Print the data that follows exactly.
====== DATA BLOCK
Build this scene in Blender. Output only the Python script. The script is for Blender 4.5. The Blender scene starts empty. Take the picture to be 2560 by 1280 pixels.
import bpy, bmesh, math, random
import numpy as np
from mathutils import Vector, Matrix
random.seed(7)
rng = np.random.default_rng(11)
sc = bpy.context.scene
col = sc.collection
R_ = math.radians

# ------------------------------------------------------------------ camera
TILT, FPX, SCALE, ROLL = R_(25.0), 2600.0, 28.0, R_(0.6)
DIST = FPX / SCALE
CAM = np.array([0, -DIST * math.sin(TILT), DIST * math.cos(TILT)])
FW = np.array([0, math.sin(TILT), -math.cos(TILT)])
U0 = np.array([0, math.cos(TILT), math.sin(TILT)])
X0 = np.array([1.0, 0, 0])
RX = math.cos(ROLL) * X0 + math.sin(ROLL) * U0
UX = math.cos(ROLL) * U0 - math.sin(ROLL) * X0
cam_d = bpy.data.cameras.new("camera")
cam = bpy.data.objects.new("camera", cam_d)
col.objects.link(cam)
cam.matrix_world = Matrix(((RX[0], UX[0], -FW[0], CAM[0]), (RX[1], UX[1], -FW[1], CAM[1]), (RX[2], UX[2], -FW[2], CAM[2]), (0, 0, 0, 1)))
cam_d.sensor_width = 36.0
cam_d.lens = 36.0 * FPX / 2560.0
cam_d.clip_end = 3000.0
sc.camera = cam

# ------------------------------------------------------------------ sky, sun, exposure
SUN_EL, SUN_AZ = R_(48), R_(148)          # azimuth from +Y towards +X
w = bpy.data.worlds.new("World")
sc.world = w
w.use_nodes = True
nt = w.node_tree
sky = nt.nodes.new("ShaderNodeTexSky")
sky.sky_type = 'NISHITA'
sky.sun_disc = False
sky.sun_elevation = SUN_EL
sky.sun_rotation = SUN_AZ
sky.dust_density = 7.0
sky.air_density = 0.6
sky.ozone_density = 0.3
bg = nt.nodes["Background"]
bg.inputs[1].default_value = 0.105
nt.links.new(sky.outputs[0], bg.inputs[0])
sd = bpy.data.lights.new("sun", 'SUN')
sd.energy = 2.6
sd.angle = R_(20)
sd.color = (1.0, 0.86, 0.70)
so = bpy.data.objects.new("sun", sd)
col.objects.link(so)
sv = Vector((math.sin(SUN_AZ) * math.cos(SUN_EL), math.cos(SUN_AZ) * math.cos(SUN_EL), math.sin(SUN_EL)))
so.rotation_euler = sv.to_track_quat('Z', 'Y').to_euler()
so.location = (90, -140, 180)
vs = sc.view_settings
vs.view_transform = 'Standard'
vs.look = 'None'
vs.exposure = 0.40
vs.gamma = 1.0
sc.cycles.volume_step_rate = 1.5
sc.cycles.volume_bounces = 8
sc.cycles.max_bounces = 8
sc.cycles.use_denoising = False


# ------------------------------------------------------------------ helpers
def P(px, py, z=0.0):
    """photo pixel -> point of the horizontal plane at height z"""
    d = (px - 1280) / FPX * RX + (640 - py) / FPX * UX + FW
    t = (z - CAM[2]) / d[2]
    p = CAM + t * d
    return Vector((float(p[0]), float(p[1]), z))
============
*SOLUTION*:
Build this scene in Blender. Output only the Python script. The script is for Blender 4.5. The Blender scene starts empty. Take the picture to be 2560 by 1280 pixels.
import bpy, bmesh, math, random
import numpy as np
from mathutils import Vector, Matrix
random.seed(7)
rng = np.random.default_rng(11)
sc = bpy.context.scene
col = sc.collection
R_ = math.radians

# ------------------------------------------------------------------ camera
TILT, FPX, SCALE, ROLL = R_(25.0), 2600.0, 28.0, R_(0.6)
DIST = FPX / SCALE
CAM = np.array([0, -DIST * math.sin(TILT), DIST * math.cos(TILT)])
FW = np.array([0, math.sin(TILT), -math.cos(TILT)])
U0 = np.array([0, math.cos(TILT), math.sin(TILT)])
X0 = np.array([1.0, 0, 0])
RX = math.cos(ROLL) * X0 + math.sin(ROLL) * U0
UX = math.cos(ROLL) * U0 - math.sin(ROLL) * X0
cam_d = bpy.data.cameras.new("camera")
cam = bpy.data.objects.new("camera", cam_d)
col.objects.link(cam)
cam.matrix_world = Matrix(((RX[0], UX[0], -FW[0], CAM[0]), (RX[1], UX[1], -FW[1], CAM[1]), (RX[2], UX[2], -FW[2], CAM[2]), (0, 0, 0, 1)))
cam_d.sensor_width = 36.0
cam_d.lens = 36.0 * FPX / 2560.0
cam_d.clip_end = 3000.0
sc.camera = cam

# ------------------------------------------------------------------ sky, sun, exposure
SUN_EL, SUN_AZ = R_(48), R_(148)          # azimuth from +Y towards +X
w = bpy.data.worlds.new("World")
sc.world = w
w.use_nodes = True
nt = w.node_tree
sky = nt.nodes.new("ShaderNodeTexSky")
sky.sky_type = 'NISHITA'
sky.sun_disc = False
sky.sun_elevation = SUN_EL
sky.sun_rotation = SUN_AZ
sky.dust_density = 7.0
sky.air_density = 0.6
sky.ozone_density = 0.3
bg = nt.nodes["Background"]
bg.inputs[1].default_value = 0.105
nt.links.new(sky.outputs[0], bg.inputs[0])
sd = bpy.data.lights.new("sun", 'SUN')
sd.energy = 2.6
sd.angle = R_(20)
sd.color = (1.0, 0.86, 0.70)
so = bpy.data.objects.new("sun", sd)
col.objects.link(so)
sv = Vector((math.sin(SUN_AZ) * math.cos(SUN_EL), math.cos(SUN_AZ) * math.cos(SUN_EL), math.sin(SUN_EL)))
so.rotation_euler = sv.to_track_quat('Z', 'Y').to_euler()
so.location = (90, -140, 180)
vs = sc.view_settings
vs.view_transform = 'Standard'
vs.look = 'None'
vs.exposure = 0.40
vs.gamma = 1.0
sc.cycles.volume_step_rate = 1.5
sc.cycles.volume_bounces = 8
sc.cycles.max_bounces = 8
sc.cycles.use_denoising = False


# ------------------------------------------------------------------ helpers
def P(px, py, z=0.0):
    """photo pixel -> point of the horizontal plane at height z"""
    d = (px - 1280) / FPX * RX + (640 - py) / FPX * UX + FW
    t = (z - CAM[2]) / d[2]
    p = CAM + t * d
    return Vector((float(p[0]), float(p[1]), z))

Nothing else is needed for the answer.